Le ministre chargé des relations avec le Parlement, Lahbib Choubani, multiplie les bourdes. Après une première sortie maladroite au sujet du financement des associations, qui lui a valu récemment une mise en demeure de la part d’un collectif de 400 ONG et une deuxième au sujet des festivals, le ministre vient de commettre un autre impair qui ne manquera pas de mettre à mal la cohésion de la majorité. Mais cette fois-ci il est allé plus loin en s’en prenant d’un seul coup aux parlementaires (voir article page 5) et surtout à ses propres collègues du gouvernement. A la sortie du dernier Conseil de gouvernement, Lahbib Choubani a, en effet, livré des chiffres qu’il a dit concoctés par son département sur la prestation des ministres au Parlement. L’auto-évaluation et l’autocritique sont, certes, des exercices très louables, mais encore faut-il en user de manière objective, impartiale et sans visées politiques ou politiciennes. Ce qui n’est manifestement pas le cas ici. Car comment expliquer que les trois ministres qui ont été pointés du doigt par Choubani comme étant ceux qui se sont le plus absentés des séances des questions orales du Parlement soient, en même temps et paradoxalement, ceux qui ont été le plus présents et qui ont répondu au plus grand nombre de questions ? Le ministre de l’agriculture et de la pêche maritime, Aziz Akhannouch, n’a d’ailleurs pas tardé à réagir aux déclarations de Choubani en donnant les chiffres omis par ce dernier et en corrigeant ses propos. «Le document en question indique clairement que le ministre de l’intérieur, celui de l’équipement et moi-même avons été les plus sollicités par les parlementaires et nous avons répondu au plus grand nombre de questions orales contrairement à l’interprétation qui en a été faite», explique M. Akhannouch.
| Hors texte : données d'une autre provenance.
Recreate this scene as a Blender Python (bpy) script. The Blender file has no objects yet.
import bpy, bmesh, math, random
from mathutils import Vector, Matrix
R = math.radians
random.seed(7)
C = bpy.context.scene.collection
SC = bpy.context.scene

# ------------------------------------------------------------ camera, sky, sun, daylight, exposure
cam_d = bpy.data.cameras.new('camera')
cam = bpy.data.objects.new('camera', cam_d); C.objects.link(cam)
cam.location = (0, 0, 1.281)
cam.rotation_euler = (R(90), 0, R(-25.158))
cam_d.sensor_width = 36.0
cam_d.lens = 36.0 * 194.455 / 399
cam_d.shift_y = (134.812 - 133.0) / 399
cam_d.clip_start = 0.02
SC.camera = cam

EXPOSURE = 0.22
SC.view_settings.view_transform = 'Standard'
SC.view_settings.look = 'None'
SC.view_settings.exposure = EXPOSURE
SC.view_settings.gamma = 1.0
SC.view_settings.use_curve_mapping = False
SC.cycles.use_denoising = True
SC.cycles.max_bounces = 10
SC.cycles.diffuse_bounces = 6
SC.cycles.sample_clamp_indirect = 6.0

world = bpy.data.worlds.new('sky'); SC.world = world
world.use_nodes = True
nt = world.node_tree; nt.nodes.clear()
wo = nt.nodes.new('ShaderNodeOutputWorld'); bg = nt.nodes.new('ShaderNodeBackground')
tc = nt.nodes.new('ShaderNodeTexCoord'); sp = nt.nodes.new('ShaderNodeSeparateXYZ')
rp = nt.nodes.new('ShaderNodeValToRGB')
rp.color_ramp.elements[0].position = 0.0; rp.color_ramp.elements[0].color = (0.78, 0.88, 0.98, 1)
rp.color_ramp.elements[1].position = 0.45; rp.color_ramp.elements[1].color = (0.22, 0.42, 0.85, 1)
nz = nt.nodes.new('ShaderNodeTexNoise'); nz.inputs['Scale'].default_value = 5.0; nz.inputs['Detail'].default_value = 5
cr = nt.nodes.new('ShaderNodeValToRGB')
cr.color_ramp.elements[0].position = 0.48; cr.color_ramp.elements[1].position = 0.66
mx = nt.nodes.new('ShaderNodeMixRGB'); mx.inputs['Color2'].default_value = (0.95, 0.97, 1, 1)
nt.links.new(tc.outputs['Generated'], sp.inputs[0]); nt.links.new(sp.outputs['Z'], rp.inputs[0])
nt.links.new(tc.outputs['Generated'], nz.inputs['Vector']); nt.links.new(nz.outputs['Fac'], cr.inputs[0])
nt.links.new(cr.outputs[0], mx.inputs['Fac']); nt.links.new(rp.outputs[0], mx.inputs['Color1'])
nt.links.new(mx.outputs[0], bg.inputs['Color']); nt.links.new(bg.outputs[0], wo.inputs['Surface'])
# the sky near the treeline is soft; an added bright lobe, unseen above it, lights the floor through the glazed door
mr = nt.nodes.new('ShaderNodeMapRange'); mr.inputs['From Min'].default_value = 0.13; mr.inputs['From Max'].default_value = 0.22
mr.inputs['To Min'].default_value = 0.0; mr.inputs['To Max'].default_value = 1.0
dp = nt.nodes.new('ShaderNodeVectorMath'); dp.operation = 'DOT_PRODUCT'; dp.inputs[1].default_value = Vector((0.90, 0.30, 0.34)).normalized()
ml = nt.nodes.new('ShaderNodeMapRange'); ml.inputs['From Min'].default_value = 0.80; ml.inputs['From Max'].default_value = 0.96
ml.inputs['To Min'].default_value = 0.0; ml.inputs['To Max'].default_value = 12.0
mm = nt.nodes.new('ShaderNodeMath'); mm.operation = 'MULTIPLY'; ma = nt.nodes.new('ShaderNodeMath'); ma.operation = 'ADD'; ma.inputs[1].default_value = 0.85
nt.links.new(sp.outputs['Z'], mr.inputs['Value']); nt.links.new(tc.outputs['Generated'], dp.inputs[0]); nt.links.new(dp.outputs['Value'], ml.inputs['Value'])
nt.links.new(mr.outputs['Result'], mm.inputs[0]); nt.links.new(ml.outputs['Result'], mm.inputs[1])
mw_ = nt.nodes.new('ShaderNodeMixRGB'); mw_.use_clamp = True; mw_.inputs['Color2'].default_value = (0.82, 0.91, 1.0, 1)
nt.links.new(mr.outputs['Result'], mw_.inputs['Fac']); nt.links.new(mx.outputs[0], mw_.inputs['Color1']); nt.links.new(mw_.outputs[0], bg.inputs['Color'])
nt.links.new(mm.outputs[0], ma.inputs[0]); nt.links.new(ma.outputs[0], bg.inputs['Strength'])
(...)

Ce dernier rajoute que «s’il y a un vrai bilan à faire ce serait sur la base des résultats et de l’efficacité au lieu de procéder à un simple comptage des absences». Se contenter, en effet, de relever seulement le nombre de présences et d’absences des ministres sans plus est un exercice digne d’une crèche et rien d’autres.
Son collègue de la jeunesse et des sports, le haraki Mohamed Ouzzine, a également fait part de son indignation après les déclarations de Choubani. Un agissement que M. Ouzzine a qualifié carrément de contraire à la déontologie en rappelant, à son tour, que les éléments fournis dans le rapport et l’interprétation qui en a été faite sont faux et tendancieux. «En réalité, un ministre qui a été sollicité 100 fois et qui a répondu présent à 75 reprises est de loin le plus efficace qu’un autre qui a été sollicité 20 fois et qui se serait absenté à 10 reprises», explique un haut responsable gouvernemental qui estime lui aussi tendancieuse l’interprétation des chiffres présentée par le ministre Choubani.
Lors du Conseil de gouvernement, tenu le jeudi 13 septembre, le ministre chargé des relations avec le Parlement avait fait un exposé sur le bilan des deux dernières sessions. Mais étonnamment, et selon des sources bien informées, il a nié avoir remis des copies à certains médias dans une tentative d’éteindre le feu qu’il venait d’allumer. Mais pour beaucoup d’observateurs de la chose politique au Maroc, la démarche du ministre Choubani interpelle quant aux vraies motivations et les bourdes sont trop «flagrantes» et répétitives pour relever de la simple maladresse qu’on pourrait mettre sur le compte de l’inexpérience. En tout cas, de tels agissements, venant d’un ministre PJD, sèment le doute dans la tête des alliés du PJD au sein de la coalition. Et surtout, elles donnent une piètre image du degré de cohésion de la majorité.